Infrastructure contributes to economic development by increasing productivity and providing services that enhance the quality of life. Services generated as a result of an adequate infrastructure base will result in an increase in aggregate output, such as increased agricultural output by farmers through improved roads, electricity generation, transmission and distribution, water and irrigation projects.
The bottom line is that infrastructure and the economy are two integral parts of the same teapot. Information and access to it are provided by the 3 leg that completes the tripod.
Open Contracting for infrastructure
Without guidelines, reporting on infrastructure would be exceptionally difficult. This is where the Open Contracting for Infrastructure Data Standard comes in. The Open Contracting for Infrastructure Data Standard #OC4IDS is a new data standard developed jointly by CoST-Infrastructure Transparency Initiative and Open Contracting Partnership.
OC4IDS builds on good practices in open data and the global disclosure of information on public procurement and infrastructure.
OC4IDS is structured in 3 parts
The standard connects siloed information to better publish and track investments and delivery infrastructure. OC4IDS provides government officials with clear guidance on what information to disclose and, more importantly, how to disclose at each stage of an infrastructure project delivery.
This will help ensure that public money is well spent from the start to finish, and potentially operation maintenance or beyond.
It provides information at
- The project level, which moves through identification, preparation, implementation and completion phases — with important items to disclose at each point;
- The contracting summary level — which captures key information about the contracts that deliver design, construction, and supervision;
- The contract process detail level — where each update and variation to a contract can be monitored, and justifications and explanations for change sought.
OC4IDS helps get rid of the cumbersome paper-based process
What makes OC4IDS effective is that it turns inefficient, paper-based processes into machine-readable, interoperable, open data to unlock performance, improve competitiveness, and provide better value for money.
Better data across the project cycle would allow citizens, civil society and journalists to access relevant information to keep officials accountable and build better infrastructure for all.
Publishing OC4IDS data
OC4IDS can be used to publish standardized open data on infrastructure projects where information is already collected and disclosed through transparency portals on infrastructure, whether by multi-stakeholder groups, government agencies or civil society organizations.
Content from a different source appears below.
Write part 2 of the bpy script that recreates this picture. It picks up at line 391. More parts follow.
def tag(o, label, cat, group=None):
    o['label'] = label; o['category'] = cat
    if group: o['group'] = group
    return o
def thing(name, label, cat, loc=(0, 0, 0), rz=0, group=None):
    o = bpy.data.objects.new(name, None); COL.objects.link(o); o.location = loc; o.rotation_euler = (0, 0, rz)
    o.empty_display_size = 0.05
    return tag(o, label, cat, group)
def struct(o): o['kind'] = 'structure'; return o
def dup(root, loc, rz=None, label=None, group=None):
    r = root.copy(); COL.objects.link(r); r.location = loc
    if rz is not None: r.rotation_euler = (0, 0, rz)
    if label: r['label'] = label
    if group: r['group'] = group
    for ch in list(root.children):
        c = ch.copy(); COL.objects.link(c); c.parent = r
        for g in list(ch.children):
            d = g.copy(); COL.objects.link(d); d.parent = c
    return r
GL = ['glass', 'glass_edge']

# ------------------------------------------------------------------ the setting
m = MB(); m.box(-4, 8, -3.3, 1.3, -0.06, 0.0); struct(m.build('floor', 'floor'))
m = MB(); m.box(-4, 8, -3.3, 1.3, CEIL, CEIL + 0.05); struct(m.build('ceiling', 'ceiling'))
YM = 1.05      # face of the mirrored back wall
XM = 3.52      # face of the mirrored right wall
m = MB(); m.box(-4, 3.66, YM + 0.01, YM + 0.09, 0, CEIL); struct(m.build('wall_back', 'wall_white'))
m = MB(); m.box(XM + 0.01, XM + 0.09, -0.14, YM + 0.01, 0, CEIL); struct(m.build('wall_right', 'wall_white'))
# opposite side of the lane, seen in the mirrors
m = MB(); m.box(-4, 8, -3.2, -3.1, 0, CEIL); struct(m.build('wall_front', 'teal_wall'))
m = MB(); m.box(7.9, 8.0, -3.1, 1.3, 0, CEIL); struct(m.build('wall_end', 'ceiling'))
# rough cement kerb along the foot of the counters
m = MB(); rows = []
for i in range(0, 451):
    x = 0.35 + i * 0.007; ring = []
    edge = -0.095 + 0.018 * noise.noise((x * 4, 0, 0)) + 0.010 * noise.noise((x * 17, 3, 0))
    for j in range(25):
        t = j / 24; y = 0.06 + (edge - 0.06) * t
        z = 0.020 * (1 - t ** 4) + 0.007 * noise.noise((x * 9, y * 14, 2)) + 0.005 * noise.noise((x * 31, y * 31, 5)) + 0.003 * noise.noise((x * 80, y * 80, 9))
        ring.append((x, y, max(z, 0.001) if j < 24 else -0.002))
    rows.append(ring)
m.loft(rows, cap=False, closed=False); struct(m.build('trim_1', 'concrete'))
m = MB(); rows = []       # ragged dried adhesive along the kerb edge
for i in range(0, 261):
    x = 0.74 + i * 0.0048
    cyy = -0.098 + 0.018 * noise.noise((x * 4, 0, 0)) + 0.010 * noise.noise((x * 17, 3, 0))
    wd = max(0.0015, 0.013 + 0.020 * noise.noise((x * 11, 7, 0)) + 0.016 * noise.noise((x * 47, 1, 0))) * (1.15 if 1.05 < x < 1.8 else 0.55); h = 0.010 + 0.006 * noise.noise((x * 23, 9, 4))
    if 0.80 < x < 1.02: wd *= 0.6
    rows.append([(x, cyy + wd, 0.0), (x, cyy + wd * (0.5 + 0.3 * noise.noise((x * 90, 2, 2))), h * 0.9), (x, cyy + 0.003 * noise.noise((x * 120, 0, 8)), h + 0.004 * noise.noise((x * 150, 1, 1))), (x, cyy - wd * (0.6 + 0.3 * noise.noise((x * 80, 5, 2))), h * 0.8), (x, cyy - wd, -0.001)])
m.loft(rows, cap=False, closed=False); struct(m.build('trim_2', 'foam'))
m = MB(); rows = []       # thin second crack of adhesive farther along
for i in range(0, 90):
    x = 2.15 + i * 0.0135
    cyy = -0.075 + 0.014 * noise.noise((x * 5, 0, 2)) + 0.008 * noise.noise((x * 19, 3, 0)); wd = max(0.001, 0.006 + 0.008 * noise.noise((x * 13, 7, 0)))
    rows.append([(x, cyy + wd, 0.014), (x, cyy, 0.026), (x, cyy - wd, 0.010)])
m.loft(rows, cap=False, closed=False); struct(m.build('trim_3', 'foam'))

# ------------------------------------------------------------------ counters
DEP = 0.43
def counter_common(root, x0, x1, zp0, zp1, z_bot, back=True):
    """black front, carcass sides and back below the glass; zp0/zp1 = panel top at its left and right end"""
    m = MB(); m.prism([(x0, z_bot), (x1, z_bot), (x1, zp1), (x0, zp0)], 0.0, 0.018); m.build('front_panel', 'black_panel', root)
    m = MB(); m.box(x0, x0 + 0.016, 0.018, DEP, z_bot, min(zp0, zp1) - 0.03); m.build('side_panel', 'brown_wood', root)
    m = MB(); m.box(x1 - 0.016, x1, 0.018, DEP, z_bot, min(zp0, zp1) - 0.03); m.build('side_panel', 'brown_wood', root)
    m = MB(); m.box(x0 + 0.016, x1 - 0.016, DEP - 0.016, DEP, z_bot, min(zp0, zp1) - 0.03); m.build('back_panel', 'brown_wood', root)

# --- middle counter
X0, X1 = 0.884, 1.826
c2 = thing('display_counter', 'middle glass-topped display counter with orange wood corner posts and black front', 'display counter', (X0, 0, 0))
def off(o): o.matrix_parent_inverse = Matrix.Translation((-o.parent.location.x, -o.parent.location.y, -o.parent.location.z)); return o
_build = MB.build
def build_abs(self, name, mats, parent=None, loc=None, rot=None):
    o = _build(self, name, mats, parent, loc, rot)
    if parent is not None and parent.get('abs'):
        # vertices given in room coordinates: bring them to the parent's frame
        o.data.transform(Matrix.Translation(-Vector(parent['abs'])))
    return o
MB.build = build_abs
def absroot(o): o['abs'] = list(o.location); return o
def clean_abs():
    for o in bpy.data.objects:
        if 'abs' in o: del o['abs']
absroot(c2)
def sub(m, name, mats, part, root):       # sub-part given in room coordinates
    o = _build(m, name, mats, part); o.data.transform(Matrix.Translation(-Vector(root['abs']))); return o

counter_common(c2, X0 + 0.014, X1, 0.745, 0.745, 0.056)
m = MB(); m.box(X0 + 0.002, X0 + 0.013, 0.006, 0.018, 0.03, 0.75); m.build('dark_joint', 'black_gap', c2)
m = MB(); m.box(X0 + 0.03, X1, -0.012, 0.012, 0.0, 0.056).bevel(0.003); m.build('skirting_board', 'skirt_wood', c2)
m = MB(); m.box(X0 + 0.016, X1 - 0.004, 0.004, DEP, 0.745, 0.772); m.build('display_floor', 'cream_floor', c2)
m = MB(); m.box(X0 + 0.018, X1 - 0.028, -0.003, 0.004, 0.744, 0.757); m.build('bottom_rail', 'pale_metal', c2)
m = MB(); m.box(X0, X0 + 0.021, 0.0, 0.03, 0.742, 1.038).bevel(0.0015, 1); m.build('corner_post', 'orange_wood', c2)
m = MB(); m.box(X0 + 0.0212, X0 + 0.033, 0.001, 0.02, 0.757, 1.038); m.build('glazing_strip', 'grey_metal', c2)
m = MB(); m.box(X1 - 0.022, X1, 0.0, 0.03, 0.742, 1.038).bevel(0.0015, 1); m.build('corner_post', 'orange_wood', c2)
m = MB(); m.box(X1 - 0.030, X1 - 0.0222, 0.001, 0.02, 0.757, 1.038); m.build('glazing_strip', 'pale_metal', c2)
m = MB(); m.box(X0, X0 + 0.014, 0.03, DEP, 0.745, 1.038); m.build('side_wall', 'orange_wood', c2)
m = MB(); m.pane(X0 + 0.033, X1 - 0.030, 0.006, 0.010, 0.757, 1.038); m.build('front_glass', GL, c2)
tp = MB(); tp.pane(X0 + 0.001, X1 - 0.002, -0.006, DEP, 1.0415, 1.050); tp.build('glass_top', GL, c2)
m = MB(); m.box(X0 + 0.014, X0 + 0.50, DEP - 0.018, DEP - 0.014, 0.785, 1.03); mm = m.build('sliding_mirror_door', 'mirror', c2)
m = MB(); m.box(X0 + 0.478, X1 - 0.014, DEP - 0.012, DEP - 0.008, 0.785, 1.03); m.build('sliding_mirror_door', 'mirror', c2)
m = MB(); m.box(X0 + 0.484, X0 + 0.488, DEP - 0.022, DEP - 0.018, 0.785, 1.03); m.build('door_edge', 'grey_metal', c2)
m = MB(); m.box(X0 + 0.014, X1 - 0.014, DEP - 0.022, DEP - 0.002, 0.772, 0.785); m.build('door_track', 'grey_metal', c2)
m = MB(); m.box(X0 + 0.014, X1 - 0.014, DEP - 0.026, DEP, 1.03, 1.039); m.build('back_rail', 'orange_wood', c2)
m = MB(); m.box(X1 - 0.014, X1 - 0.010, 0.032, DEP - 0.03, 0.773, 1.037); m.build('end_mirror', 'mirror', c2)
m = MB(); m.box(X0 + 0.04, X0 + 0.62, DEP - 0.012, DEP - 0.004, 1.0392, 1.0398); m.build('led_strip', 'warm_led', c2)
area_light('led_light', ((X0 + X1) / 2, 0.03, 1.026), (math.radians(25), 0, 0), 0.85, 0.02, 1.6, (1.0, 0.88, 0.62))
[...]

Publishing OC4IDS is a 4-step process
- Make a commitment to disclose
- Map data to disclose
- Build systems
- Publish data
It is to everyone’s joy if the infrastructure that has been planned is delivered with the knowledge of every citizen/stakeholder in Uganda. So, our imagination would be a reality, a dream come true. It is within every citizen’s mandate to engage their respective citizen leaders on the relevance of these standards, as a one-stop gate to eliminating inefficiencies and losses caused by the gaps in infrastructure delivery.